11. What’s the difference between a Django project and a Django app?

A Django app is a single web application that was created for a specific purpose, such as storing employee records or processing payments. A Django project is a collection of apps that in combination provide a full range of services and functions of a website(e.g. being able to both store employee records and process payments). 

Don’t hesitate to use examples from your past work in your answer to this question. This is a great way to bring up your work while also answering the question.

12. What kinds of databases does Django support?

Django officially supports MySQL, PostgreSQL, MariaDB, Oracle, and SQLite.

NoSQL functionality is also available through third-party packages such as MongoDB partnered with PyMongo.

13. What are the inheritance styles in Django?

There are three types of possible inheritance styles in Django. The abstract base class is for referring to the parent class for information or fields to be used in the child class. The multi-table inheritance is used when you’re sub-classing an existing model and want a separate database table for each model. Lastly, proxy models are for when you only want to change how the model behaves in Python without changing the model fields.

14. How do you set up a static file in Django?

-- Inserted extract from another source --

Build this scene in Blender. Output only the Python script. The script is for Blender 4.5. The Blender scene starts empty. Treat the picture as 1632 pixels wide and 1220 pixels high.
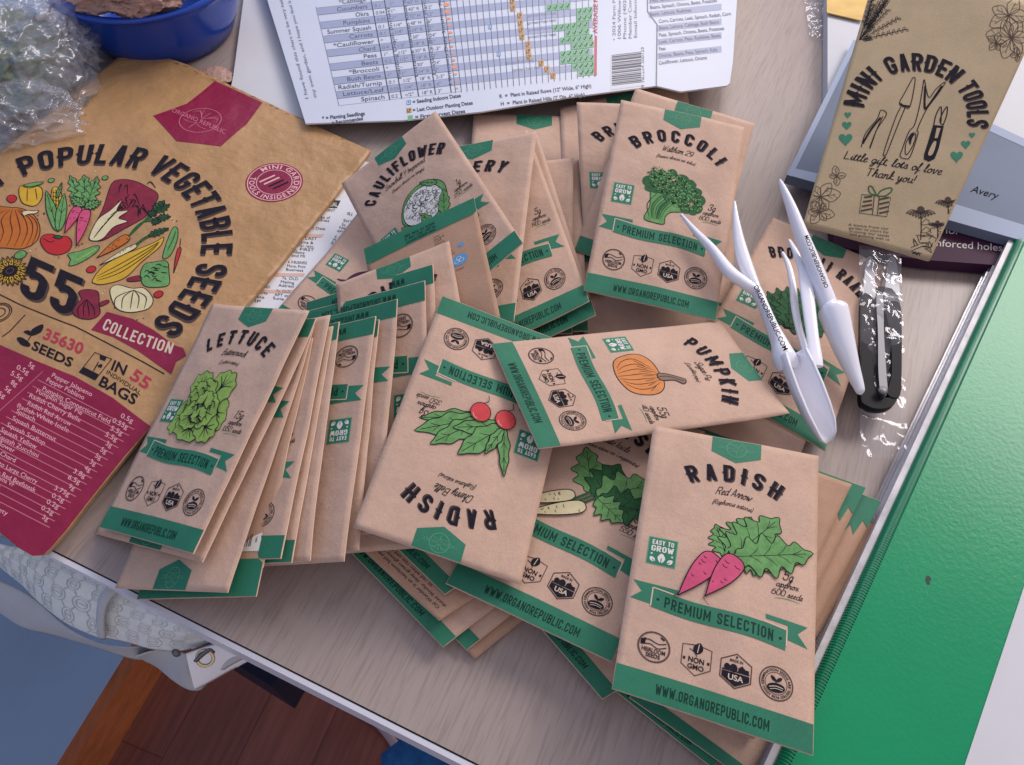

To set up static files in Django, generally, the following steps are required to set up the project:

  1. Confirm that django.contrib.staticfiles is included within the installed apps
  2. A static URL must be defined in the settings file
  3. Within the project templates, template tags are used to create the relative paths for each file
  4. All the relevant static files should be added to the project in a folder labeled ‘static’

Additionally, to deploy static files in production, there are several steps required that varies relative to the infrastructure used to serve the project.

15. How can you protect other people from editing objects in Django?

Django includes a ModelAdmin class, which provides customization hooks that you can use to control whether and how other people view or edit admin objects. To change permissions, use the get_queryset() and has_change_permission() methods.